Estonian neopaganism


Estonian Neopaganism, or the Estonian native faith, is the name, in English, for a grouping of contemporary revivals of the indigenous Pagan religion of the Estonian people.
It encompasses Taaraism, a monistic religion centered on god Tharapita founded in 1928 by intellectuals as a national religion; and Maausk as a much broader definition of "Native Faith", encompassing grassroots movements of local gods worship, nature worship and earth worship. Both kinds of movements are administered by the Maavalla Koda organization.
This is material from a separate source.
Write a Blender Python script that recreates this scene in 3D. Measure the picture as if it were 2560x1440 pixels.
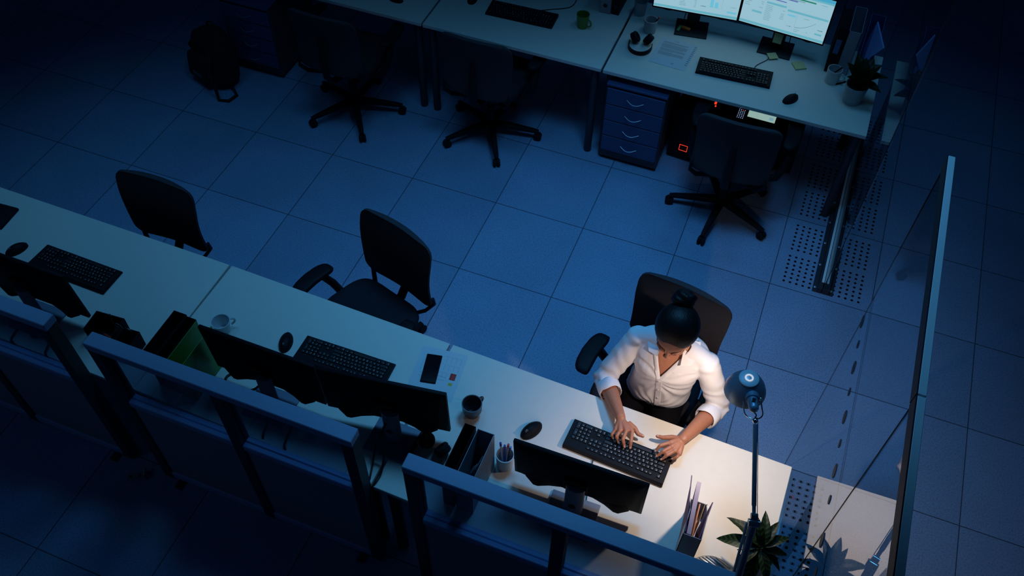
import bpy, bmesh, math, random
from mathutils import Vector, Matrix, Quaternion
random.seed(7)
PI = math.pi
for o in list(bpy.data.objects):
    bpy.data.objects.remove(o, do_unlink=True)
SC = bpy.context.scene
COL = SC.collection

# ------------------------------------------------------------------ camera
CAM_R = ((0.9310193200349146, 0.364734787498816, 0.013098110929398499),
         (0.2933995825824813, -0.7266200240938572, -0.6212407146398793),
         (-0.21707075036068546, 0.5822300880013294, -0.7835103151610787))
cd = bpy.data.cameras.new('camera')
cam = bpy.data.objects.new('camera', cd)
COL.objects.link(cam)
cd.sensor_width = 36.0
cd.lens = 2250.06 / 2560.0 * 36.0
cd.clip_start = 0.05
m = Matrix.Identity(4)
for i in range(3):
    m[i][0] = CAM_R[0][i]; m[i][1] = -CAM_R[1][i]; m[i][2] = -CAM_R[2][i]
m.translation = (4.5367, -3.7881, 4.2602)
cam.matrix_world = m
SC.camera = cam

# ------------------------------------------------------------------ world, lights, exposure
SC.view_settings.view_transform = 'Standard'
SC.view_settings.look = 'None'
SC.view_settings.gamma = 1.0
SC.view_settings.exposure = 0.0
w = bpy.data.worlds.new('night'); SC.world = w; w.use_nodes = True
w.node_tree.nodes['Background'].inputs[0].default_value = (0.05, 0.16, 0.5, 1)
w.node_tree.nodes['Background'].inputs[1].default_value = 0.022

def spot(name, loc, target, power, col, angle, blend, radius):
    l = bpy.data.lights.new(name, 'SPOT'); l.energy = power; l.color = col
    l.spot_size = math.radians(angle); l.spot_blend = blend; l.shadow_soft_size = radius
    o = bpy.data.objects.new(name, l); COL.objects.link(o); o.location = loc
    d = Vector(target) - Vector(loc)
    o.rotation_euler = d.to_track_quat('-Z', 'Y').to_euler()
    return o
BLUE_LIGHT = (0.10, 0.48, 1.0)  # blue tint shared by the added overhead spots
spot('unseen_blue_overhead', (4.05, -0.60, 3.9), (3.98, -0.92, 0.7), 195, BLUE_LIGHT, 77, 1.0, 0.45)  # unseen overhead spot giving the room its blue light, no modelled source
spot('added_blue_fill_middle', (2.6, -0.5, 4.2), (2.5, -0.95, 0.7), 64, BLUE_LIGHT, 84, 1.0, 0.5)  # added fill over the middle desks, no real source
spot('added_blue_fill_west', (1.0, -0.8, 4.2), (1.05, -1.4, 0.7), 66, BLUE_LIGHT, 64, 1.0, 0.5)  # added fill brightening the left near desk, no real source
spot('added_blue_fill_east', (4.7, 1.15, 4.2), (4.75, 0.85, 0.7), 52, BLUE_LIGHT, 64, 1.0, 0.5)  # added fill over the far right desk and its files
spot('added_glass_edge_spot', (3.1, -1.7, 3.7), (5.11, -1.75, 2.26), 85, BLUE_LIGHT, 44, 0.9, 0.3)  # added spot that only brightens the top edge of the glass
spot('added_aisle_fill', (0.4, -4.8, 3.9), (1.5, -2.55, 0.5), 8, (0.24, 0.52, 1.0), 62, 1.0, 0.6)  # added weak fill from front left for the partition panels

# ------------------------------------------------------------------ materials
def mat(name, col, rough=0.5, metal=0.0, noise=0.0, nscale=40.0, spec=0.5, bump=0.0, bscale=200.0, emit=None, estr=1.0, coat=0.0):
    m = bpy.data.materials.new(name); m.use_nodes = True
    nt = m.node_tree; b = nt.nodes['Principled BSDF']
    c = (col[0], col[1], col[2], 1)
    b.inputs['Base Color'].default_value = c
    b.inputs['Roughness'].default_value = rough
    b.inputs['Metallic'].default_value = metal
    b.inputs['Specular IOR Level'].default_value = spec
    if coat: b.inputs['Coat Weight'].default_value = coat
    if emit:
        b.inputs['Emission Color'].default_value = (emit[0], emit[1], emit[2], 1)
        b.inputs['Emission Strength'].default_value = estr
    if noise or bump:
        tc = nt.nodes.new('ShaderNodeTexCoord')
    if noise:
        n = nt.nodes.new('ShaderNodeTexNoise'); n.inputs['Scale'].default_value = nscale
        n.inputs['Detail'].default_value = 4
        nt.links.new(tc.outputs['Object'], n.inputs['Vector'])
        r = nt.nodes.new('ShaderNodeMapRange'); r.inputs['To Min'].default_value = 1 - noise; r.inputs['To Max'].default_value = 1 + noise
        nt.links.new(n.outputs['Fac'], r.inputs['Value'])
        mx = nt.nodes.new('ShaderNodeMix'); mx.data_type = 'RGBA'; mx.blend_type = 'MULTIPLY'
        mx.inputs['Factor'].default_value = 1; mx.inputs['A'].default_value = c
        nt.links.new(r.outputs['Result'], mx.inputs['B'])
        nt.links.new(mx.outputs['Result'], b.inputs['Base Color'])
    if bump:
        n2 = nt.nodes.new('ShaderNodeTexNoise'); n2.inputs['Scale'].default_value = bscale; n2.inputs['Detail'].default_value = 3
        nt.links.new(tc.outputs['Object'], n2.inputs['Vector'])
        bp = nt.nodes.new('ShaderNodeBump'); bp.inputs['Strength'].default_value = bump; bp.inputs['Distance'].default_value = 0.004
        nt.links.new(n2.outputs['Fac'], bp.inputs['Height']); nt.links.new(bp.outputs['Normal'], b.inputs['Normal'])
    return m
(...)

According to Ahto Kaasik, an unspecified 2002 survey revealed that 11% of the population of Estonia claimed that "out of all the religions they have the warmest feelings towards Taaraism and Maausk".

Religions

Taaraism

Taaraism was founded in 1928 by members of the intelligentsia with the aim of reaffirming traditional Estonian culture and identity. Viewing Christianity as a universal and foreign religion brought by the Germans, they turned to indigenous religion with its many deities.
Taaraists hold a monistic or monotheistic worldview in which all the gods are aspects of one only pantheistic reality, which they identify with the god Tharapita or Taara.
They re-established the hiis, sacred groves, and coined the term hiislar to denote their clergy. The first hiis was founded in 1933, it was Tallinna Hiis. There were several thousand members by 1940, but later the movement was banned under the Soviet Union, and many members were killed. Nowadays the foremost center of the Taaraists is in the city of Tartu.

Maausk

Maausk is an activist movement of nature worship, local gods worship, and hiis unrelated to the Taaraist movement. It stresses the claimedly non-Christian and non-European roots and tradition of Estonian culture. The Maausk movement emerged in the 1980s. It's mostly a polytheistic-pantheistic faith identifying the divine with nature itself. In their annual cyclic calendar the most important holy days are the Jõulud and the Jõulukuu on 25 December, the summer solstice, the Munadepühad, the Leedopäev, and the Kasupäev.
Their shrines are hiis or other natural sites, preferably traditional sacrificial, healing and other sacred sites of the Estonian folk religion. A shrine is a location which may have ancient trees, glacial boulders, bodies of water or unique plants. There may be a swing, fireplace, sauna and a log storage shed at the shrine. People go to various shrines during important festivals or other important occasions, to establish harmony with nature, experience peace and gather strength. Before going to the shrine, body and mind must be purified. Their ethics emphasises mõnu or mõnus, "enjoyment" or more accurately "harmonious life" or "balance".